[Exercise description]:
Repeat the listing in full, word for word.

[Given material]:
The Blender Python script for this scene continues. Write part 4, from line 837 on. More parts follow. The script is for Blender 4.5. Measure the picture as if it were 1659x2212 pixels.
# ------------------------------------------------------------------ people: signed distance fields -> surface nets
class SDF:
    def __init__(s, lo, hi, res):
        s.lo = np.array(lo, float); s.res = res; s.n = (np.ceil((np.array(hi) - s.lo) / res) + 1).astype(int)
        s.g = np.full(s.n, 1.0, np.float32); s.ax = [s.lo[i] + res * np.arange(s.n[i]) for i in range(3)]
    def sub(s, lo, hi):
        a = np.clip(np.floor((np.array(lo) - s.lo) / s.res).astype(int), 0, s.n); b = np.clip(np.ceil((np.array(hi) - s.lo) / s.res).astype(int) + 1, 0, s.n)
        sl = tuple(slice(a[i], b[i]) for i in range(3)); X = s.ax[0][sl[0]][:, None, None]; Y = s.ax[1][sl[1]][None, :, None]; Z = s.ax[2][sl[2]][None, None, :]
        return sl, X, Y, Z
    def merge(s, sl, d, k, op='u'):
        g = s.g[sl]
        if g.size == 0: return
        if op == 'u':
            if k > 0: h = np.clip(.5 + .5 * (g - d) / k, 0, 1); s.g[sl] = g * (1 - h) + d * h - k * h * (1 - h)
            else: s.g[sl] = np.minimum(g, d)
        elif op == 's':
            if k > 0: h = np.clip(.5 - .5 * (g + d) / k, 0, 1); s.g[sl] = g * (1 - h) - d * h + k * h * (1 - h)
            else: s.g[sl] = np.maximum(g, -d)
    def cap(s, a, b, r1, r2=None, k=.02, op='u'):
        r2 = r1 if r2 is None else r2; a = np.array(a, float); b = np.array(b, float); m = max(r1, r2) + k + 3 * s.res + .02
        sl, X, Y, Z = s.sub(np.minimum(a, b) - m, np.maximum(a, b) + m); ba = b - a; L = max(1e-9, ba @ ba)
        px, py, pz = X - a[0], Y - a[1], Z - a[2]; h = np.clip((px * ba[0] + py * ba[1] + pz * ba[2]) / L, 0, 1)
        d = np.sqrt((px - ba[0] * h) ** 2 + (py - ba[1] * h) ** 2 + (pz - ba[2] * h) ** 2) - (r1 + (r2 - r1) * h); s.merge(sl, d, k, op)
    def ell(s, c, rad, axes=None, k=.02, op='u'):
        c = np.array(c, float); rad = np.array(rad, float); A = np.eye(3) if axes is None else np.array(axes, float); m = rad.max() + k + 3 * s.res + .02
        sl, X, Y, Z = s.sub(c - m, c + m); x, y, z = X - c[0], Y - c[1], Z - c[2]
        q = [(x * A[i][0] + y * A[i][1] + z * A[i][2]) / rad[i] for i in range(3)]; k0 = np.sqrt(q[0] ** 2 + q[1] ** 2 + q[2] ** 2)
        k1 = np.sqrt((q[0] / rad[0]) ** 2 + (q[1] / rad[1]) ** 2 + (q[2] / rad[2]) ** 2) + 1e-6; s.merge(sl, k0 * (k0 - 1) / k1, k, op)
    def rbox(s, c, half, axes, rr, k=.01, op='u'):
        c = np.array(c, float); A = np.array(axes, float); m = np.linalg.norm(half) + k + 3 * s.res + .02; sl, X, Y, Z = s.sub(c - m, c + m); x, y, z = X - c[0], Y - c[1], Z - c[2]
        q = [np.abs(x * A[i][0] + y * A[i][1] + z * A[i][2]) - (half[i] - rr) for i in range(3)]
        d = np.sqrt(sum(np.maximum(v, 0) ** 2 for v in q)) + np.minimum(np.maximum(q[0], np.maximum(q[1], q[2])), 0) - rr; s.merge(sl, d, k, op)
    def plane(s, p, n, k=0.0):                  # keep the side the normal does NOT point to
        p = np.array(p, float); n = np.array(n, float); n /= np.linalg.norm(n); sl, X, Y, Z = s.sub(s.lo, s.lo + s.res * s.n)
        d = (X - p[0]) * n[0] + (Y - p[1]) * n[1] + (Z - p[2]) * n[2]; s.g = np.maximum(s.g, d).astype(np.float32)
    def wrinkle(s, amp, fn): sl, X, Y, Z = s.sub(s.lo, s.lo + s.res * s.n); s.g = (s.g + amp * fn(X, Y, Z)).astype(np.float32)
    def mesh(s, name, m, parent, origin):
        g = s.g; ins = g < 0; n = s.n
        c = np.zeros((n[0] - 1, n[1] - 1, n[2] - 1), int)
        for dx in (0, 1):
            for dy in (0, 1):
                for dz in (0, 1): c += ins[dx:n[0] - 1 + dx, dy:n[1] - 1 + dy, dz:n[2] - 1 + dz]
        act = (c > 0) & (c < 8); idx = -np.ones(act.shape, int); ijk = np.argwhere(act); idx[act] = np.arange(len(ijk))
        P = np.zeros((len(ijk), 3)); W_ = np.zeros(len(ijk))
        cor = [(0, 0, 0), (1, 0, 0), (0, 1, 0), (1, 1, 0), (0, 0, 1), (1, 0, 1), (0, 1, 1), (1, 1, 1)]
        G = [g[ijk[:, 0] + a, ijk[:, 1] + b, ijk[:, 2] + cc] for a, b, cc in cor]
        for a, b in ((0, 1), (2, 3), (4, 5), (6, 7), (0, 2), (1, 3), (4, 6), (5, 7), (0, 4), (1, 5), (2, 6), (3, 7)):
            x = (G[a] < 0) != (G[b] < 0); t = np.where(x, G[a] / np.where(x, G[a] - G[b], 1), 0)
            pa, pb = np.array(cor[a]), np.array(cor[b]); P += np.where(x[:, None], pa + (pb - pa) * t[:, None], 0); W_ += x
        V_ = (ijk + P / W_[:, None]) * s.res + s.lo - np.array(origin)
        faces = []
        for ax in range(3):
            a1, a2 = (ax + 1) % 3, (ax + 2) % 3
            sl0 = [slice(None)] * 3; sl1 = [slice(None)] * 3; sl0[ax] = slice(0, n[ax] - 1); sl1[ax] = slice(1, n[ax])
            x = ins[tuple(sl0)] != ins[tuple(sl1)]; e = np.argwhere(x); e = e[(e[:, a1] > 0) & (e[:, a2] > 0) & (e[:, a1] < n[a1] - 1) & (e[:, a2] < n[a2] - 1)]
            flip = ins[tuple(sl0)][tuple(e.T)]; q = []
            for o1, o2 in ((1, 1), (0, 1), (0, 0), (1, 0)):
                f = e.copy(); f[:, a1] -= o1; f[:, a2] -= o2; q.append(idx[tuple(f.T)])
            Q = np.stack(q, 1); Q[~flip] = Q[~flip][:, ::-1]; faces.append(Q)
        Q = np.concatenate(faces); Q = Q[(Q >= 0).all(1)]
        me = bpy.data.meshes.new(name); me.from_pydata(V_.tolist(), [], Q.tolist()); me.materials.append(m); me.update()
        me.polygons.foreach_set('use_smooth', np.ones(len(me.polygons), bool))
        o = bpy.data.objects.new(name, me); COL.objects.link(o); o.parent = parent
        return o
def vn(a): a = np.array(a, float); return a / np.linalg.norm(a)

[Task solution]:
The Blender Python script for this scene continues. Write part 4, from line 837 on. More parts follow. The script is for Blender 4.5. Measure the picture as if it were 1659x2212 pixels.
# ------------------------------------------------------------------ people: signed distance fields -> surface nets
class SDF:
    def __init__(s, lo, hi, res):
        s.lo = np.array(lo, float); s.res = res; s.n = (np.ceil((np.array(hi) - s.lo) / res) + 1).astype(int)
        s.g = np.full(s.n, 1.0, np.float32); s.ax = [s.lo[i] + res * np.arange(s.n[i]) for i in range(3)]
    def sub(s, lo, hi):
        a = np.clip(np.floor((np.array(lo) - s.lo) / s.res).astype(int), 0, s.n); b = np.clip(np.ceil((np.array(hi) - s.lo) / s.res).astype(int) + 1, 0, s.n)
        sl = tuple(slice(a[i], b[i]) for i in range(3)); X = s.ax[0][sl[0]][:, None, None]; Y = s.ax[1][sl[1]][None, :, None]; Z = s.ax[2][sl[2]][None, None, :]
        return sl, X, Y, Z
    def merge(s, sl, d, k, op='u'):
        g = s.g[sl]
        if g.size == 0: return
        if op == 'u':
            if k > 0: h = np.clip(.5 + .5 * (g - d) / k, 0, 1); s.g[sl] = g * (1 - h) + d * h - k * h * (1 - h)
            else: s.g[sl] = np.minimum(g, d)
        elif op == 's':
            if k > 0: h = np.clip(.5 - .5 * (g + d) / k, 0, 1); s.g[sl] = g * (1 - h) - d * h + k * h * (1 - h)
            else: s.g[sl] = np.maximum(g, -d)
    def cap(s, a, b, r1, r2=None, k=.02, op='u'):
        r2 = r1 if r2 is None else r2; a = np.array(a, float); b = np.array(b, float); m = max(r1, r2) + k + 3 * s.res + .02
        sl, X, Y, Z = s.sub(np.minimum(a, b) - m, np.maximum(a, b) + m); ba = b - a; L = max(1e-9, ba @ ba)
        px, py, pz = X - a[0], Y - a[1], Z - a[2]; h = np.clip((px * ba[0] + py * ba[1] + pz * ba[2]) / L, 0, 1)
        d = np.sqrt((px - ba[0] * h) ** 2 + (py - ba[1] * h) ** 2 + (pz - ba[2] * h) ** 2) - (r1 + (r2 - r1) * h); s.merge(sl, d, k, op)
    def ell(s, c, rad, axes=None, k=.02, op='u'):
        c = np.array(c, float); rad = np.array(rad, float); A = np.eye(3) if axes is None else np.array(axes, float); m = rad.max() + k + 3 * s.res + .02
        sl, X, Y, Z = s.sub(c - m, c + m); x, y, z = X - c[0], Y - c[1], Z - c[2]
        q = [(x * A[i][0] + y * A[i][1] + z * A[i][2]) / rad[i] for i in range(3)]; k0 = np.sqrt(q[0] ** 2 + q[1] ** 2 + q[2] ** 2)
        k1 = np.sqrt((q[0] / rad[0]) ** 2 + (q[1] / rad[1]) ** 2 + (q[2] / rad[2]) ** 2) + 1e-6; s.merge(sl, k0 * (k0 - 1) / k1, k, op)
    def rbox(s, c, half, axes, rr, k=.01, op='u'):
        c = np.array(c, float); A = np.array(axes, float); m = np.linalg.norm(half) + k + 3 * s.res + .02; sl, X, Y, Z = s.sub(c - m, c + m); x, y, z = X - c[0], Y - c[1], Z - c[2]
        q = [np.abs(x * A[i][0] + y * A[i][1] + z * A[i][2]) - (half[i] - rr) for i in range(3)]
        d = np.sqrt(sum(np.maximum(v, 0) ** 2 for v in q)) + np.minimum(np.maximum(q[0], np.maximum(q[1], q[2])), 0) - rr; s.merge(sl, d, k, op)
    def plane(s, p, n, k=0.0):                  # keep the side the normal does NOT point to
        p = np.array(p, float); n = np.array(n, float); n /= np.linalg.norm(n); sl, X, Y, Z = s.sub(s.lo, s.lo + s.res * s.n)
        d = (X - p[0]) * n[0] + (Y - p[1]) * n[1] + (Z - p[2]) * n[2]; s.g = np.maximum(s.g, d).astype(np.float32)
    def wrinkle(s, amp, fn): sl, X, Y, Z = s.sub(s.lo, s.lo + s.res * s.n); s.g = (s.g + amp * fn(X, Y, Z)).astype(np.float32)
    def mesh(s, name, m, parent, origin):
        g = s.g; ins = g < 0; n = s.n
        c = np.zeros((n[0] - 1, n[1] - 1, n[2] - 1), int)
        for dx in (0, 1):
            for dy in (0, 1):
                for dz in (0, 1): c += ins[dx:n[0] - 1 + dx, dy:n[1] - 1 + dy, dz:n[2] - 1 + dz]
        act = (c > 0) & (c < 8); idx = -np.ones(act.shape, int); ijk = np.argwhere(act); idx[act] = np.arange(len(ijk))
        P = np.zeros((len(ijk), 3)); W_ = np.zeros(len(ijk))
        cor = [(0, 0, 0), (1, 0, 0), (0, 1, 0), (1, 1, 0), (0, 0, 1), (1, 0, 1), (0, 1, 1), (1, 1, 1)]
        G = [g[ijk[:, 0] + a, ijk[:, 1] + b, ijk[:, 2] + cc] for a, b, cc in cor]
        for a, b in ((0, 1), (2, 3), (4, 5), (6, 7), (0, 2), (1, 3), (4, 6), (5, 7), (0, 4), (1, 5), (2, 6), (3, 7)):
            x = (G[a] < 0) != (G[b] < 0); t = np.where(x, G[a] / np.where(x, G[a] - G[b], 1), 0)
            pa, pb = np.array(cor[a]), np.array(cor[b]); P += np.where(x[:, None], pa + (pb - pa) * t[:, None], 0); W_ += x
        V_ = (ijk + P / W_[:, None]) * s.res + s.lo - np.array(origin)
        faces = []
        for ax in range(3):
            a1, a2 = (ax + 1) % 3, (ax + 2) % 3
            sl0 = [slice(None)] * 3; sl1 = [slice(None)] * 3; sl0[ax] = slice(0, n[ax] - 1); sl1[ax] = slice(1, n[ax])
            x = ins[tuple(sl0)] != ins[tuple(sl1)]; e = np.argwhere(x); e = e[(e[:, a1] > 0) & (e[:, a2] > 0) & (e[:, a1] < n[a1] - 1) & (e[:, a2] < n[a2] - 1)]
            flip = ins[tuple(sl0)][tuple(e.T)]; q = []
            for o1, o2 in ((1, 1), (0, 1), (0, 0), (1, 0)):
                f = e.copy(); f[:, a1] -= o1; f[:, a2] -= o2; q.append(idx[tuple(f.T)])
            Q = np.stack(q, 1); Q[~flip] = Q[~flip][:, ::-1]; faces.append(Q)
        Q = np.concatenate(faces); Q = Q[(Q >= 0).all(1)]
        me = bpy.data.meshes.new(name); me.from_pydata(V_.tolist(), [], Q.tolist()); me.materials.append(m); me.update()
        me.polygons.foreach_set('use_smooth', np.ones(len(me.polygons), bool))
        o = bpy.data.objects.new(name, me); COL.objects.link(o); o.parent = parent
        return o
def vn(a): a = np.array(a, float); return a / np.linalg.norm(a)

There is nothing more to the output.